Your “Marketing Problem” Isn’t Really a Marketing Problem…
When marketing efforts aren’t working, most businesses assume they need to change how they’re marketing… New ads, new messaging, new funnels, new channels…
But in practice, the real issue usually sits upstream of all of that.
Most marketing problems aren’t caused by bad strategies - they’re caused by unclear (or unwanted) offers.
If people don’t immediately understand what you want them to do, what outcome they’ll get, and why it’s for them… then no amount of marketing execution will fix it.
The truth is… even the best marketing can’t save a bad offer.
At its core, marketing has one job: Move the right people to take the next clear step.
When that step isn’t obvious, performance suffers everywhere.
Ads don’t convert
Leads feel low-quality
Sales calls drag on
Conversion rates flatten
Teams start blaming algorithms or platforms
But the issue usually isn’t traffic.
It’s that the offer itself is trying to do too much for too many people, making it unappealing, confusing and uninspiring.
This is a common pattern I see in growing businesses… I call it “offer sprawl”.
You start with good intentions and a general idea of what you want to do… but over time, offers multiply. You end up with multiple types of services that don’t work hand-in-hand, multiple packages, custom solutions for everyone, “we can do that too” pricing pages, different promises for different audiences, on and on and on…
And while this model may feel flexible to you, like you’re covering all your bases and not leaving money on the table by creating something to appeal to everyone… to a buyer, it feels confusing, and confusion leads to inaction.
When prospects can’t quickly answer “will this help me?” and “what’s the next step?” they default to doing nothing.
Many businesses believe broad offers create bigger opportunities.
In reality, when an offer is designed to serve everyone:
The promised outcome becomes vague
The language gets softer
The transformation is unclear
The value feels harder to justify
The urgency disappears
Strong offers don’t say: “We can help with lots of things.” They say: “This is the problem we solve — and this is who it’s for.”
Specificity isn’t limiting. It’s what makes belief possible.
Before fixing marketing, businesses need to honestly answer a much simpler set of questions. Let’s dive into the core offer questions most businesses avoid…
1. What is the single, primary outcome you’re promising?
Not features. Not deliverables. The outcome.
What changes for the customer?
What problem is removed?
What becomes easier or better?
What result can they realistically expect?
If the outcome can’t be explained in one clear sentence, it’s not clear enough yet.
2. Who needs this outcome the most right now?
Not everyone who could benefit - but the people who feel the pain most urgently.
Who is actively searching for a solution?
Who already knows this is a problem?
Who gets immediate value from this outcome?
Great offers are built around urgency, not potential.
3. What do you actually want people to do?
Book a call?
Buy a product?
Start a program?
Commit to a retainer?
If your marketing points to multiple next steps, conversion will suffer.
Most often, when the offer is unclear, marketing teams attempt to over-compensate by adding more copy, explaining more context, highlighting more features, creating more image variations, etc.
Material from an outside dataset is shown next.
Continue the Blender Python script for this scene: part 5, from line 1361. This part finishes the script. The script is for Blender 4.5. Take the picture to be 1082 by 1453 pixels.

But the truth is that all of this creates complexity - not conviction.
Ads work best when the offer is obvious, the outcome is desirable and the audience self-selects quickly.
When the offer is clear, marketing gets simpler. When it isn’t, marketing gets louder.
The companies that grow sustainably don’t usually add more.
They remove layers of complexity like extra options, secondary offers, side promises, nice-to-have services and unclear positioning…
And instead they anchor everything around one core offer, one primary outcome and one clearly defined audience.
By creating this clarity, they experience improved conversion rates, shortened sales cycles, better-fit clients, and smoother, easier-to-execute marketing.
Before you change your marketing strategy again… or add yet another platform to your social media presence, ask yourself:
Can a stranger understand our main offer in 10 seconds?
Is the next step obvious everywhere we market?
Do our best clients all want the same outcome?
If the answer is no, it’s probably not a “marketing problem”... It’s an offer problem.
Remember: marketing doesn’t create demand - it directs it. If your offer isn’t clear, marketing has nothing strong to point toward.
Before adding more ad variations, steps to your funnels, or more social platforms, step back and ask: “What do we actually want people to say yes to - and what will they get out of it?”
Get that right, and marketing becomes significantly easier.